Globe-Trotter, the British luxury travel goods company that is celebrating its 120th anniversary this year, still makes its own bags, luxury suitcases and small leather goods. The factory is in Hertfordshire and some of the machines there date back decades – in fact, one of the long-blade cutters used to slice the vulcanised fibreboard Globe-Trotter still uses for its lightweight hard cases is Victorian. There is also a sewing machine from the 1930s, which apparently is the only thing tough enough to penetrate the four layers of leather required for a case handle.

Every Globe-Trotter case is still made by hand here, so in a sense all are individual. But most are produced according to designs that are available to all. The real gem is the bespoke department. To show what it can do, the company regularly partners with other brands to produce special limited edition runs of cases. These are variations on what Globe-Trotter normally makes, but tweaked and customised to deliver something special.

Custom designs from Globe-Trotter for Charlotte Olympia and Chivas Regal

While these special editions are rare, for the icing on the cake customers can go fully bespoke. The easiest way to do this is to go into the Mayfair store in London, or the Ginza one in Tokyo, and ask to see what they can do for you in terms of colours, details and linings. The lightweight vulcanised fibreboard can be coloured in many hues, even panel by panel, and you can choose from the many lining swatches, which include Liberty prints.

The number of variations available means that you will almost certainly come out with a unique piece – what colours do you want your corner reinforcements to be, or your leather straps, or your handle, for example?
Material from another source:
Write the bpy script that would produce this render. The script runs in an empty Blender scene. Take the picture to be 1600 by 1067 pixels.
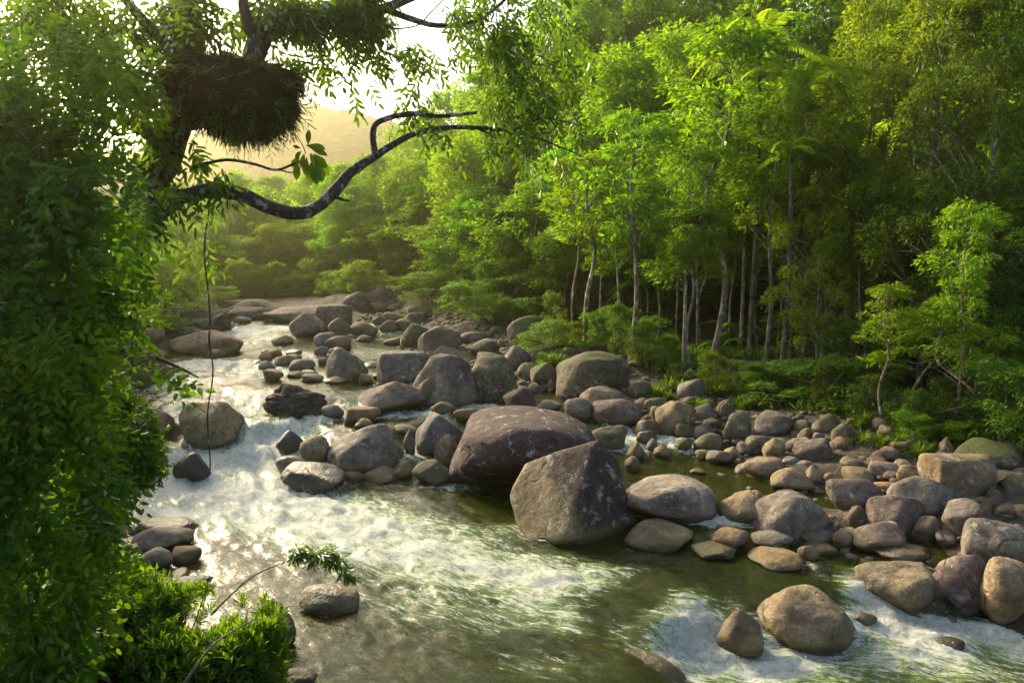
import bpy, bmesh, math
import numpy as np
from math import radians, sin, cos, atan, pi

# ------------------------------------------------------------------ camera, sky, sun, exposure
sc = bpy.context.scene
COL = sc.collection
CAM_Z, LENS, HORIZON = 5.5, 26.0, 395.0
FPX = LENS / 36.0 * 1600.0
PITCH = atan((533.5 - HORIZON) / FPX)
cd = bpy.data.cameras.new('camera'); cam = bpy.data.objects.new('camera', cd); COL.objects.link(cam)
cam.location = (0, 0, CAM_Z); cam.rotation_euler = (pi / 2 - PITCH, 0, 0)
cd.lens = LENS; cd.sensor_width = 36.0; cd.clip_end = 3000; cd.clip_start = 0.1
sc.camera = cam

SUN_AZ, SUN_EL = -40.0, 27.0            # degrees from straight ahead (negative: left), above the horizon
world = bpy.data.worlds.new('World'); sc.world = world; world.use_nodes = True
wn = world.node_tree; wn.nodes.clear()
wo = wn.nodes.new('ShaderNodeOutputWorld'); wb = wn.nodes.new('ShaderNodeBackground')
sky = wn.nodes.new('ShaderNodeTexSky'); sky.sky_type = 'NISHITA'; sky.sun_disc = False
sky.sun_elevation = radians(SUN_EL); sky.sun_rotation = radians(SUN_AZ)
sky.air_density = 1.0; sky.dust_density = 4.0; sky.ozone_density = 0.2; sky.altitude = 100
wb.inputs['Strength'].default_value = 0.15
wn.links.new(sky.outputs[0], wb.inputs['Color']); wn.links.new(wb.outputs[0], wo.inputs[0])
sd = bpy.data.lights.new('sun', 'SUN'); sun = bpy.data.objects.new('sun', sd); COL.objects.link(sun)
sd.energy = 3.7; sd.angle = radians(9.0); sd.color = (1.0, 0.86, 0.57)
sun.rotation_euler = (radians(90 - SUN_EL), 0, radians(180 - SUN_AZ))
sun.location = (-20, 30, 40)
vs = sc.view_settings
vs.view_transform = 'Standard'; vs.look = 'None'; vs.gamma = 1.0; vs.use_curve_mapping = False
vs.exposure = 1.15
cy = sc.cycles
cy.max_bounces = 7; cy.diffuse_bounces = 2; cy.glossy_bounces = 2; cy.transmission_bounces = 4
cy.transparent_max_bounces = 8; cy.volume_bounces = 0; cy.caustics_reflective = False; cy.caustics_refractive = False
cy.use_denoising = True; cy.use_adaptive_sampling = True; cy.adaptive_threshold = 0.02; cy.sample_clamp_indirect = 4.0; cy.sample_clamp_direct = 0.0

RNG = np.random.default_rng(11)
SP, CP = sin(PITCH), cos(PITCH)

# ------------------------------------------------------------------ measuring helpers
def ray(px, py):
    cx, cyy = (px - 800.0) / FPX, (533.5 - py) / FPX
    return np.array([cx, CP + cyy * SP, -SP + cyy * CP])
def at(px, py, y):                      # the point seen at a pixel, y metres ahead
    d = ray(px, py); return np.array([0, 0, CAM_Z]) + d * (y / d[1])
def atz(px, py, z):
    d = ray(px, py); return np.array([0, 0, CAM_Z]) + d * ((z - CAM_Z) / d[2])
def proj(P):
    P = np.asarray(P) - np.array([0, 0, CAM_Z])
    depth = P[..., 1] * CP - P[..., 2] * SP; up = P[..., 1] * SP + P[..., 2] * CP
    return 800 + P[..., 0] / depth * FPX, 533.5 - up / depth * FPX

def _hash(ix, iy, iz):
    h = (ix.astype(np.int64) * 374761393 + iy.astype(np.int64) * 668265263 + iz.astype(np.int64) * 2147483647) & 0xffffffff
    h = ((h ^ (h >> 13)) * 1274126177) & 0xffffffff
    return ((h ^ (h >> 16)) & 0xffff) / 65535.0
def vnoise(p):
    i = np.floor(p); f = p - i; f = f * f * (3 - 2 * f); i = i.astype(np.int64)
    r = 0
    for a in (0, 1):
        for b in (0, 1):
            for c in (0, 1):
                w = (f[:, 0] if a else 1 - f[:, 0]) * (f[:, 1] if b else 1 - f[:, 1]) * (f[:, 2] if c else 1 - f[:, 2])
                r = r + w * _hash(i[:, 0] + a, i[:, 1] + b, i[:, 2] + c)
    return r * 2 - 1
def fbm(p, octv=4, gain=0.5):
    r = 0; a = 1.0; q = np.array(p, float)
    for k in range(octv):
        r = r + a * vnoise(q + 17.3 * k); a *= gain; q = q * 2.03
    return r
def nrm(v):
    return v / np.maximum(np.linalg.norm(v, axis=-1, keepdims=True), 1e-9)

# ------------------------------------------------------------------ mesh helpers
def mk_mesh(name, V, Fc, mat=None, smooth=False):
    V = np.asarray(V, np.float32); Fc = np.asarray(Fc, np.int32)
    me = bpy.data.meshes.new(name); n, k = Fc.shape
    me.vertices.add(len(V)); me.vertices.foreach_set('co', V.ravel())
    me.loops.add(n * k); me.loops.foreach_set('vertex_index', Fc.ravel())
    me.polygons.add(n); me.polygons.foreach_set('loop_start', np.arange(n, dtype=np.int32) * k)
    if smooth: me.polygons.foreach_set('use_smooth', np.ones(n, bool))
    me.update(calc_edges=True)
    if mat: me.materials.append(mat)
    return me
def put(name, me, parent=None, loc=(0, 0, 0), rot=(0, 0, 0), scale=(1, 1, 1), color=None):
    o = bpy.data.objects.new(name, me); COL.objects.link(o)
    o.location = loc; o.rotation_euler = rot; o.scale = scale
    if parent: o.parent = parent
    if color is not None: o.color = tuple(color) + ((1,) if len(color) == 3 else ())
    return o
def tag(o, label=None, cat=None, group=None, kind=None):
    if label: o['label'] = label
    if cat: o['category'] = cat
    if group: o['group'] = group
    if kind: o['kind'] = kind
    return o
def join(parts):
    V, Fc, n = [], [], 0
    for v, f in parts:
        V.append(v); Fc.append(f + n); n += len(v)
    return np.concatenate(V), np.concatenate(Fc)
_ico = {}
def ico(s):
    if s not in _ico:
        bm = bmesh.new(); bmesh.ops.create_icosphere(bm, subdivisions=s, radius=1.0)
        V = np.array([v.co[:] for v in bm.verts]); Fc = np.array([[v.index for v in f.verts] for f in bm.faces]); bm.free()
        _ico[s] = (V, Fc)
    return _ico[s]
def spline(pts, n):
    P = np.asarray(pts, float); m = len(P); t = np.linspace(0, m - 1, n); i = np.clip(t.astype(int), 0, m - 2); f = (t - i)[:, None]
    p0, p1, p2, p3 = P[np.maximum(i - 1, 0)], P[i], P[i + 1], P[np.minimum(i + 2, m - 1)]
    return 0.5 * ((2 * p1) + (-p0 + p2) * f + (2 * p0 - 5 * p1 + 4 * p2 - p3) * f ** 2 + (-p0 + 3 * p1 - 3 * p2 + p3) * f ** 3)
def tube(pts, rad, sides=7, rough=0.0):
    P = np.asarray(pts, float); n = len(P); r = np.interp(np.linspace(0, 1, n), np.linspace(0, 1, len(np.atleast_1d(rad))), np.atleast_1d(rad))
    T = nrm(np.gradient(P, axis=0)); up = np.array([0.31, 0.17, 0.93])
    if abs(T[:, 2]).mean() > 0.8: up = np.array([0.9, 0.3, 0.1])
    A = nrm(np.cross(T, up)); B = np.cross(T, A)
    th = np.arange(sides) / sides * 2 * pi
    V = P[:, None, :] + r[:, None, None] * (np.cos(th)[None, :, None] * A[:, None, :] + np.sin(th)[None, :, None] * B[:, None, :])
    V = V.reshape(-1, 3)
    if rough: V = V + rough * r.repeat(sides)[:, None] * np.stack([vnoise(V * 7 + k * 31) for k in range(3)], 1)
    i = np.arange(n - 1)[:, None] * sides; j = np.arange(sides)[None, :]; j2 = (j + 1) % sides
    Fc = np.stack([i + j, i + j2, i + sides + j2, i + sides + j], -1).reshape(-1, 4)
    return V, Fc
def frames(D, N):
    D = nrm(D); S = nrm(np.cross(D, N)); return D, S, np.cross(S, D)
def leaf4(P, D, N, L, Wd):              # one folded rhombus per leaf
    D, S, N = frames(D, N); L = np.broadcast_to(L, len(P))[:, None]; Wd = np.broadcast_to(Wd, len(P))[:, None]
    m = P + D * L * 0.45 + N * Wd * 0.12
    V = np.stack([P, m + S * Wd * 0.5, P + D * L - N * L * 0.08, m - S * Wd * 0.5], 1).reshape(-1, 3)
    return V, (np.arange(len(P))[:, None] * 4 + np.arange(4)[None, :])
def leaf6(P, D, N, L, Wd, ovate=0.4):   # pointed leaf folded along its midrib
    D, S, N = frames(D, N); L = np.broadcast_to(L, len(P))[:, None]; Wd = np.broadcast_to(Wd, len(P))[:, None]
    a = P + D * L * ovate * 0.7; b = P + D * L * (ovate + 0.33)
    V = np.stack([P, a + S * Wd * 0.46 + N * Wd * 0.12, b + S * Wd * 0.4 + N * Wd * 0.08, P + D * L - N * L * 0.12,
                  b - S * Wd * 0.4 + N * Wd * 0.08, a - S * Wd * 0.46 + N * Wd * 0.12], 1).reshape(-1, 3)
    i = np.arange(len(P))[:, None] * 6
    return V, np.concatenate([i + np.array([[0, 1, 2, 3]]), i + np.array([[0, 3, 4, 5]])])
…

For those with their own ideas, you can always go off-piste. Recently a customer wanted a vintage map used as a lining. A little research and it was done. And then there are those who decide to add additional compartments for clothing or cameras, or have ideas about entirely one-off creations.

Over the years, Globe-Trotter has made a whole variety of weird and wonderful containers – not always cases – to house watch collections, shoes, ties or even a guitar (for one Mr Clapton, no less). Others have requested large old-school steamer trunks with drawers and hanging rails, which hark back to the type of thing people took on voyages 100 years ago. One of these, for Chivas Regal whisky, even included a minibar. Then there was a picnic hamper for a European ambassador, and a six bottle wine case for the Duke of Argyll, complete with his family tartan as lining.

This is proper design and build, and the process involves sketches and development from the design team. But the result is a real one-off – and the perfect case to take on board your equally individual superyacht.